More importantly I learned that he had been in a slew of long term relationships, none of which turned out to be successful. He wanted a family and kids, but it never happened. One time he had a dog but his ex took the dog when they broke up. One of his relationships was an open relationship, and they as a couple had a girlfriend that would sleepover sometimes.

Mike was very sexually adventurous. He was bicurious. One time he slept with a MtF transgender woman who still had male genitalia. Sometimes he would flirt with guys on dating apps, but he never slept with a masculine man. Or at least, he never admitted that to me.

Mike inspired my sexual career as I know it to this day. He and I became sexual pen pals. His biggest fantasy was to be with me and another man at the same time. He was a cuckhold guy.

One time, and I don’t remember who started it, the Daddy/(step)daughter thing came into play. Maybe I have daddy issues, I don’t know, but it stuck. We would role play all sorts of scenarios as these characters. We still role play this way to this day.

The summer between my junior and senior years of college, Mike got drunk on the fourth of July and texted me that he was in love with me. I asked him if he meant it. I didn’t believe that someone who didn’t make the time to see me for almost a year at this point could possibly be in love with me. Even scarier, I think I immediately knew that I felt the same way.

I kind of brushed that first occasion off, but then it happened again, and again. I confronted him and told him he couldn’t say that to me anymore because it wasn’t fair.

One night I was out with some friends. Somehow we ended up at a strip club down the road from campus. I was the designated driver. Of all the nights that I had offered to drive to Mike’s house, which was only about an hour away, this time he finally said yes.

I dropped my friends off at their respective apartments, and then drove straight to his place. I didn’t even go home to get my wallet. I had to blow through an EZ Pass lane because I didn’t have any cash on me at all. He promised to give me cash to pay the ticket, and he did.

I was so nervous. I drove into his driveway and saw him standing up on the deck in the back. I couldn’t believe I was finally this close to him. I got out of my car, walked up the stairs, and fell directly into his arms.

We walked into his house and wasted no time. He pushed me up against a wall and we started kissing. We made our way upstairs, and he gave me the unofficial tour. We went into a bedroom and he sat down on a couch. I climbed onto his lap and took it from there.

We had sex and then cuddled all night long. When I woke up in the morning he took me to breakfast in his truck. I drove away that morning hopeful that things would be different now.

We went on one more date after that. He took me to an italian restaurant. Little did I know that it was going to be the last time I would see him, probably forever.

I am still in love with Mike and we still talk every day. While I was with my most recent ex I told Mike we could only be friends. That lasted until the last couple months of my relationship, at which point I broke down and could no longer deny that I still was in love with him.

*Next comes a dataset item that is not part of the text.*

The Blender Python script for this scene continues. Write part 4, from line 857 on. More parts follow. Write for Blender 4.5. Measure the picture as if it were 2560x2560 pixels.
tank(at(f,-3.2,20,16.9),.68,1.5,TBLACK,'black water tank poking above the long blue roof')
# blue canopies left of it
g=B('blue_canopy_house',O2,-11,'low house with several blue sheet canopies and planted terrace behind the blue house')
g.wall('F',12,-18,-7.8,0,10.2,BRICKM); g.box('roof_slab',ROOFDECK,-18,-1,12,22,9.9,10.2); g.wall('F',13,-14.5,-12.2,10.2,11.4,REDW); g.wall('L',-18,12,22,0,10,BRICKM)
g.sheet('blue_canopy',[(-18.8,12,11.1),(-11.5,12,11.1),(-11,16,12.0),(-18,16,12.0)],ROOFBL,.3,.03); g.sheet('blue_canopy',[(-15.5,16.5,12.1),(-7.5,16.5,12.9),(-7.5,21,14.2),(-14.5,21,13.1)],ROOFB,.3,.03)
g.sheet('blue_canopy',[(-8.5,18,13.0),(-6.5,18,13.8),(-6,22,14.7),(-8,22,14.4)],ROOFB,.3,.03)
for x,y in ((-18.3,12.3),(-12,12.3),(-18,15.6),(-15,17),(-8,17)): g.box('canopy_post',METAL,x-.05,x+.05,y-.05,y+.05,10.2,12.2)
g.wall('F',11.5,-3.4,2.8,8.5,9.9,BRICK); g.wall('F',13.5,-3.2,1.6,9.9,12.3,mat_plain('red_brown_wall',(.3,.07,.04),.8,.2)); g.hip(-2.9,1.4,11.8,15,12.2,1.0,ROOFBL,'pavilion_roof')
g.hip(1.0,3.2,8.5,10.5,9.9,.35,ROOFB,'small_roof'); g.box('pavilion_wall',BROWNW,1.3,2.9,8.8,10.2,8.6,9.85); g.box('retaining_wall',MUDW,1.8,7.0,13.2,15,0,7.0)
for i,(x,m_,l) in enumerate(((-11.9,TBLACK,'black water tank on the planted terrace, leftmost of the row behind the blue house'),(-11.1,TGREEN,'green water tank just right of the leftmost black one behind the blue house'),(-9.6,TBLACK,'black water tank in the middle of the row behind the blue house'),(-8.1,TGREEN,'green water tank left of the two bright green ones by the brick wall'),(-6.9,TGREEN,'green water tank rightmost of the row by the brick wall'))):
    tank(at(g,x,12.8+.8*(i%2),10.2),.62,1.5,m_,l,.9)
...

We still sext all the time. It is the perfect set up because he loves the idea of me being with other men. When I sleep with someone else I get to tell him every last intimate detail, and he loves it.

We joke that we are going to get married. We joke that we are going to have babies. I wish any of that were true.

He told me we can never be together because of our age difference. He says he can never give me what I deserve. I feel like a dumb girl for believing that he actually loves me, but I do believe him.

We live even farther apart now that I graduated from school and moved away. The chances of us being together get slimmer and slimmer. I accept that.

I dream that one day I will finally be enough of an adult for him. He still tells me that he loves me and I reciprocate. I wonder how much we love each other, and how much we just love the fantasy that we have created.